Em contraste com a pouca experiência de Domithila, está a veterana Marleyda Soto, colombiana de 47 anos que no ano passado interpretou a matriarca Úrsula na adaptação da Netflix para o clássico “Cem anos de solidão”, de Gabriel García Márquez. Agora, ela vive Mariangel, cujo marido é assassinado pela mesma gangue que sequestra e vende Janalice. Marleyda aprendeu português especialmente para este trabalho.
— Geralmente, quando a gente vê séries na TV, elas contam histórias de personagens inalcançáveis que, mesmo que sejam interessantes, não são próximas a nós. Agora falamos de nós mesmos — diz Marleyda.
Debate atual
Edyr Augusto (e Bráulio, Fernando Garrido e Stephanie Degreas, o trio da redação final dos episódios), de fato, falam de triste e recorrente realidade. São muitas Janalices por aí — antes de ser traficada, ela foi vítima de abusos dentro de casa. Segundo o Anuário Brasileiro de Segurança Pública 2024, 78% dos estupros registrados foram contra vítimas de até 17 anos.

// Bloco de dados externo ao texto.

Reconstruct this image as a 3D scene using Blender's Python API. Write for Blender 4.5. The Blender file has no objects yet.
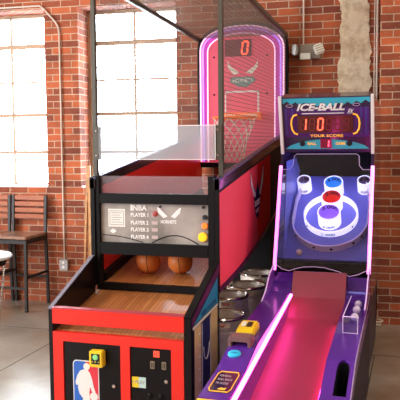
import bpy, bmesh, math, random
from mathutils import Vector, Matrix
random.seed(7)
scn = bpy.context.scene
COL = scn.collection
PI = math.pi

# ------------------------------------------------------------------ materials
def new_mat(name):
    m = bpy.data.materials.new(name); m.use_nodes = True
    nt = m.node_tree
    return m, nt, nt.nodes['Principled BSDF']

def mat(name, col, rough=.5, metal=0., emit=None, estr=0., coat=0., spec=.5, var=0., vscale=8., bump=0.):
    m, nt, b = new_mat(name)
    b.inputs['Base Color'].default_value = (*col, 1)
    b.inputs['Roughness'].default_value = rough
    b.inputs['Metallic'].default_value = metal
    b.inputs['Coat Weight'].default_value = coat
    b.inputs['Coat Roughness'].default_value = .08
    b.inputs['Specular IOR Level'].default_value = spec
    if emit:
        b.inputs['Emission Color'].default_value = (*emit, 1)
        b.inputs['Emission Strength'].default_value = estr
    N = nt.nodes; L = nt.links
    if var or bump:
        tc = N.new('ShaderNodeTexCoord'); no = N.new('ShaderNodeTexNoise')
        no.inputs['Scale'].default_value = vscale; no.inputs['Detail'].default_value = 5
        L.new(tc.outputs['Object'], no.inputs['Vector'])
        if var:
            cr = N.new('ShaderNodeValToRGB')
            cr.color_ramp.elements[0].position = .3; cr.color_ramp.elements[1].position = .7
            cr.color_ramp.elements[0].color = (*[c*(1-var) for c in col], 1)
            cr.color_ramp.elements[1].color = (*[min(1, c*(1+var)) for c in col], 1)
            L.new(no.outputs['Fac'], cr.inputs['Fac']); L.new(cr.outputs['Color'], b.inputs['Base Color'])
        if bump:
            bp = N.new('ShaderNodeBump'); bp.inputs['Strength'].default_value = bump
            L.new(no.outputs['Fac'], bp.inputs['Height']); L.new(bp.outputs['Normal'], b.inputs['Normal'])
    return m

def clear(name, tint=(1, 1, 1), gloss=.12, rough=.03):
    m = bpy.data.materials.new(name); m.use_nodes = True
    nt = m.node_tree; N = nt.nodes; L = nt.links
    N.clear()
    o = N.new('ShaderNodeOutputMaterial'); mx = N.new('ShaderNodeMixShader')
    t = N.new('ShaderNodeBsdfTransparent'); g = N.new('ShaderNodeBsdfGlossy')
    t.inputs['Color'].default_value = (*tint, 1); g.inputs['Roughness'].default_value = rough
    fr = N.new('ShaderNodeFresnel'); fr.inputs['IOR'].default_value = 1.45
    ad = N.new('ShaderNodeMath'); ad.operation = 'ADD'; ad.inputs[1].default_value = gloss; ad.use_clamp = True
    L.new(fr.outputs[0], ad.inputs[0]); L.new(ad.outputs[0], mx.inputs[0])
    L.new(t.outputs[0], mx.inputs[1]); L.new(g.outputs[0], mx.inputs[2]); L.new(mx.outputs[0], o.inputs[0])
    return m

def haze_plate(name, amount=.3, col=(.8, .8, .82)):
    m = bpy.data.materials.new(name); m.use_nodes = True
    nt = m.node_tree; N = nt.nodes; L = nt.links
    N.clear()
    o = N.new('ShaderNodeOutputMaterial'); mx = N.new('ShaderNodeMixShader'); mx2 = N.new('ShaderNodeMixShader')
    t = N.new('ShaderNodeBsdfTransparent'); g = N.new('ShaderNodeBsdfGlossy'); d = N.new('ShaderNodeBsdfDiffuse')
    tl = N.new('ShaderNodeBsdfTranslucent'); mx3 = N.new('ShaderNodeMixShader'); mx3.inputs[0].default_value = .5
    d.inputs['Color'].default_value = (*col, 1); g.inputs['Roughness'].default_value = .06
    tl.inputs['Color'].default_value = (*col, 1)
    L.new(d.outputs[0], mx3.inputs[1]); L.new(tl.outputs[0], mx3.inputs[2])
    mx.inputs[0].default_value = amount
    fr = N.new('ShaderNodeFresnel'); fr.inputs['IOR'].default_value = 1.45
    L.new(t.outputs[0], mx.inputs[1]); L.new(mx3.outputs[0], mx.inputs[2])
    L.new(fr.outputs[0], mx2.inputs[0]); L.new(mx.outputs[0], mx2.inputs[1]); L.new(g.outputs[0], mx2.inputs[2])
    L.new(mx2.outputs[0], o.inputs[0])
    return m

def brick_mat(name='brick', plaster=None):
    m, nt, b = new_mat(name); N = nt.nodes; L = nt.links
    tc = N.new('ShaderNodeTexCoord'); sp = N.new('ShaderNodeSeparateXYZ'); cb = N.new('ShaderNodeCombineXYZ')
    L.new(tc.outputs['Object'], sp.inputs[0])
    ad = N.new('ShaderNodeMath'); ad.operation = 'ADD'
    L.new(sp.outputs['X'], ad.inputs[0]); L.new(sp.outputs['Y'], ad.inputs[1])
    L.new(ad.outputs[0], cb.inputs['X']); L.new(sp.outputs['Z'], cb.inputs['Y'])
    # wobble the joints a little
    nz = N.new('ShaderNodeTexNoise'); nz.inputs['Scale'].default_value = 9; nz.inputs['Detail'].default_value = 3
    L.new(tc.outputs['Object'], nz.inputs['Vector'])
    mixv = N.new('ShaderNodeVectorMath'); mixv.operation = 'MULTIPLY_ADD'
    mixv.inputs[1].default_value = (.012, .010, 0)
    L.new(nz.outputs['Color'], mixv.inputs[0]); L.new(cb.outputs[0], mixv.inputs[2])
    br = N.new('ShaderNodeTexBrick')
    br.inputs['Scale'].default_value = 1; br.inputs['Brick Width'].default_value = .222
    br.inputs['Row Height'].default_value = .0715; br.inputs['Mortar Size'].default_value = .0055
    br.inputs['Mortar Smooth'].default_value = .25; br.inputs['Bias'].default_value = -.1
    br.inputs['Color1'].default_value = (.48, .11, .036, 1)
    br.inputs['Color2'].default_value = (.17, .036, .018, 1)
    br.inputs['Mortar'].default_value = (.50, .35, .24, 1)
    L.new(mixv.outputs[0], br.inputs['Vector'])
    n2 = N.new('ShaderNodeTexNoise'); n2.inputs['Scale'].default_value = 3.2; n2.inputs['Detail'].default_value = 6
    L.new(tc.outputs['Object'], n2.inputs['Vector'])
    mr = N.new('ShaderNodeMapRange'); mr.inputs['From Min'].default_value = .3; mr.inputs['From Max'].default_value = .7
    mr.inputs['To Min'].default_value = .72; mr.inputs['To Max'].default_value = 1.25
    L.new(n2.outputs['Fac'], mr.inputs['Value'])
    mul = N.new('ShaderNodeVectorMath'); mul.operation = 'SCALE'
    L.new(br.outputs['Color'], mul.inputs[0]); L.new(mr.outputs[0], mul.inputs['Scale'])
    # lime wash flecks
    n3 = N.new('ShaderNodeTexNoise'); n3.inputs['Scale'].default_value = 22; n3.inputs['Detail'].default_value = 8
    n3.inputs['Roughness'].default_value = .75
    L.new(tc.outputs['Object'], n3.inputs['Vector'])
    m3 = N.new('ShaderNodeMapRange'); m3.inputs['From Min'].default_value = .58; m3.inputs['From Max'].default_value = .72
    m3.inputs['To Max'].default_value = .55
    L.new(n3.outputs['Fac'], m3.inputs['Value'])
    mc = N.new('ShaderNodeMix'); mc.data_type = 'RGBA'; mc.inputs[7].default_value = (.66, .50, .36, 1)
    L.new(m3.outputs[0], mc.inputs[0]); L.new(mul.outputs[0], mc.inputs[6])
    L.new(mc.outputs[2], b.inputs['Base Color'])
    b.inputs['Roughness'].default_value = .85
    bp = N.new('ShaderNodeBump'); bp.inputs['Strength'].default_value = .6; bp.inputs['Distance'].default_value = .012
    inv = N.new('ShaderNodeMath'); inv.operation = 'SUBTRACT'; inv.inputs[0].default_value = 1
    L.new(br.outputs['Fac'], inv.inputs[1]); L.new(inv.outputs[0], bp.inputs['Height']); L.new(bp.outputs['Normal'], b.inputs['Normal'])
    return m

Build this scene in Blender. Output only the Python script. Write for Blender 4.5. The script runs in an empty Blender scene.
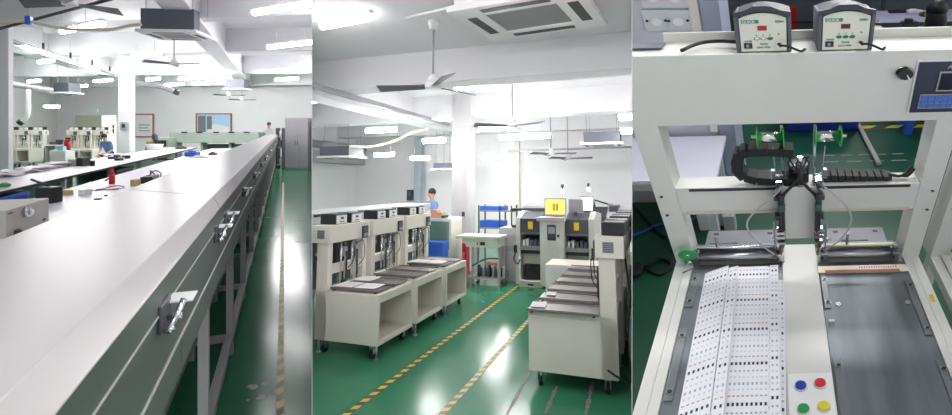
import bpy, bmesh, math, random
from mathutils import Matrix, Vector
random.seed(7)
C = bpy.context.scene.collection
PI = math.pi

# ------------------------------------------------------------------ camera, sky, exposure
FPX = 500.0                                    # focal length in pixels of the 952 x 415 frame
HOR = 128.0                                    # image row of the level horizon
cam = bpy.data.cameras.new('camera'); cam_o = bpy.data.objects.new('camera', cam); C.objects.link(cam_o)
cam.sensor_width = 36.0; cam.lens = 36.0*FPX/952; cam.shift_y = -(207.5-HOR)/952
cam.clip_start = 0.05; cam.clip_end = 200
cam_o.location = (0, 0, 1.5); cam_o.rotation_euler = (PI/2, 0, 0)
bpy.context.scene.camera = cam_o
w = bpy.data.worlds.new('sky'); bpy.context.scene.world = w; w.use_nodes = True
w.node_tree.nodes['Background'].inputs[0].default_value = (0.93, 0.96, 1.0, 1)
w.node_tree.nodes['Background'].inputs[1].default_value = 0.75
vs = bpy.context.scene.view_settings
vs.view_transform = 'Standard'; vs.look = 'None'; vs.gamma = 1.0; vs.use_curve_mapping = False
vs.exposure = 0.15
TUBE = 42.0                                     # emission of the fluorescent tubes

# ------------------------------------------------------------------ frames of the three bays
TH1 = math.atan(.384); AL = math.atan(56/500); TH2 = math.atan(.356*math.cos(AL))
FW = Matrix.Identity(4)
F1 = Matrix.Rotation(TH1, 4, 'Z')              # bay 1: y runs along the long oven
F2 = Matrix.Translation((0,0,1.5)) @ Matrix.Rotation(-AL, 4, 'X') @ Matrix.Rotation(-TH2, 4, 'Z') @ Matrix.Translation((0,0,-1.9))
ex = Vector((1,0,.022)).normalized(); ey = Vector((296,500,198)).normalized(); ez = -Vector((324,500,-509)).normalized()
O3 = Vector((.758,1.17,.828))                  # bay 3: raked bench machine on its ramp
F3 = Matrix(((ex.x,ey.x,ez.x,O3.x),(ex.y,ey.y,ez.y,O3.y),(ex.z,ey.z,ez.z,O3.z),(0,0,0,1)))
CAMP = Vector((0,0,1.5))
def hit(F, u, v, ax, val):
    I = F.inverted(); c = I @ CAMP
    d = I.to_3x3() @ Vector(((u-476)/FPX, 1, -(v-HOR)/FPX))
    i = 'xyz'.index(ax); return c + d*((val-c[i])/d[i])
CUR = {'F': F1, 'room': 1}
ROOM = {}
def bay(k, F): CUR['F'] = F; CUR['room'] = k
def bake(): return F3.to_3x3() if CUR['F'] is F3 else None

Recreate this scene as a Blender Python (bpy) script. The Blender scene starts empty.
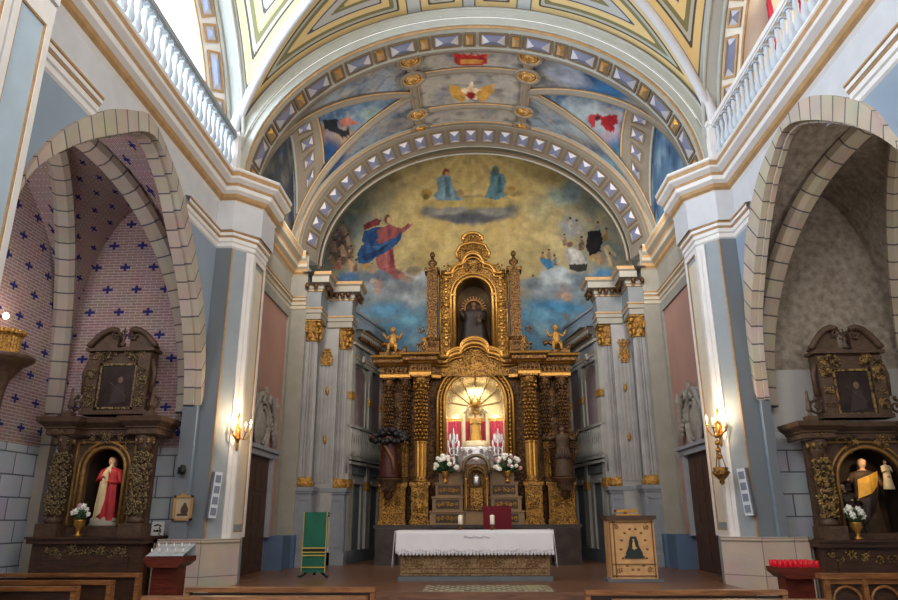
import bpy, math, random
import numpy as np
from mathutils import Vector, Matrix, noise
PI = math.pi
SC = bpy.context.scene
COL = SC.collection
random.seed(7)

# ------------------------------------------------------------------ camera, world, light, exposure
F_PX = 690.0
def make_camera():
    y = Vector((28.0, 218.0, F_PX)).normalized()            # world depth axis seen from the camera (x right, y down, z forward)
    u = Vector((-0.016, -1.0, 0.0)); u = (u - y * u.dot(y)).normalized()
    x = y.cross(u)
    if x.x < 0: x = -x
    ax_x = Vector((x.x, y.x, u.x)); ax_d = Vector((x.y, y.y, u.y)); ax_f = Vector((x.z, y.z, u.z))
    m = Matrix((ax_x, -ax_d, -ax_f)).transposed().to_4x4()
    m.translation = Vector((0, 0, 1.6))
    cam = bpy.data.cameras.new('camera'); ob = bpy.data.objects.new('camera', cam); COL.objects.link(ob)
    ob.matrix_world = m; cam.sensor_fit = 'HORIZONTAL'; cam.sensor_width = 36.0; cam.lens = F_PX * 36.0 / 898.0
    cam.clip_start = 0.05; cam.clip_end = 200
    SC.camera = ob
make_camera()
w = bpy.data.worlds.new('world'); SC.world = w; w.use_nodes = True
bg = w.node_tree.nodes['Background']; bg.inputs[0].default_value = (1.0, 0.97, 0.94, 1); bg.inputs[1].default_value = 1.3
vs = SC.view_settings; vs.view_transform = 'Standard'; vs.look = 'None'; vs.exposure = 0.0; vs.gamma = 1.0; vs.use_curve_mapping = False

def light(name, kind, loc, energy, color=(1, 1, 1), size=1.0, size_y=None, to=None, radius=0.1, spot=60, blend=0.6):
    l = bpy.data.lights.new(name, kind); l.energy = energy; l.color = color
    if kind == 'AREA':
        l.shape = 'RECTANGLE'; l.size = size; l.size_y = size_y or size
    else: l.shadow_soft_size = radius
    if kind == 'SPOT': l.spot_size = math.radians(spot); l.spot_blend = blend
    o = bpy.data.objects.new(name, l); COL.objects.link(o); o.location = loc
    if to is not None: o.rotation_euler = (Vector(to) - Vector(loc)).to_track_quat('-Z', 'Y').to_euler()
    return o
# daylight from the windows of the two tribunes, and unseen nave lamps added as fill
light('nave_fill_light', 'AREA', (-4.6, 1.5, 9.6), 330, (1.0, 0.97, 0.93), 3, 3, (1.0, 17, 4.5))
light('nave_fill_light', 'AREA', (4.6, 1.5, 9.6), 270, (1.0, 0.95, 0.9), 3, 3, (-1.0, 17, 4.5))
light('tribune_window_light', 'AREA', (-7.9, 8.6, 10.4), 1250, (0.60, 0.78, 1.0), 4.5, 2.6, (5.3, 10.5, 6.5))
light('tribune_window_light', 'AREA', (-7.9, 12.2, 10.4), 60, (0.85, 0.92, 1.0), 1.6, 2.0, (-6, 14.2, 10))
light('tribune_window_light', 'AREA', (7.9, 9.0, 10.2), 150, (1.0, 0.93, 0.82), 3.5, 2.2, (-5.3, 11, 7))
light('nave_fill_light', 'AREA', (0, 3.0, 8.0), 210, (1.0, 0.95, 0.9), 4, 3, (0, 9.5, 13))  # added lamp aimed upward to brighten the crossing vault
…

— A série contribui bastante ao debate sobre a exploração sexual de menores, principalmente a uma reflexão das responsabilidade dos pais — diz Domithila, sobre a produção de classificação indicativa 18 anos. —Ela mostra como os pais de Janalice a deixam numa situação de maior vulnerabilidade e traz a conversa para dentro de casa.
O Congresso Nacional debate no momento a erotização de crianças, por causa de um vídeo com denúncias feito pelo influenciador Felca, que levou à prisão na sexta-feira do influenciador Hytalo Santos. A minissérie pode trazer mais assunto para o debate, acredita Lucas Galvino, intérprete de Preá, o rato d’água da quadrilha que sequestra Janalice, mata o marido de Mariangel e enfrenta dilemas éticos.
—A série tem cenas de ação e dramas, mas, a base dela é (também) essa denúncia — diz o ator cearense.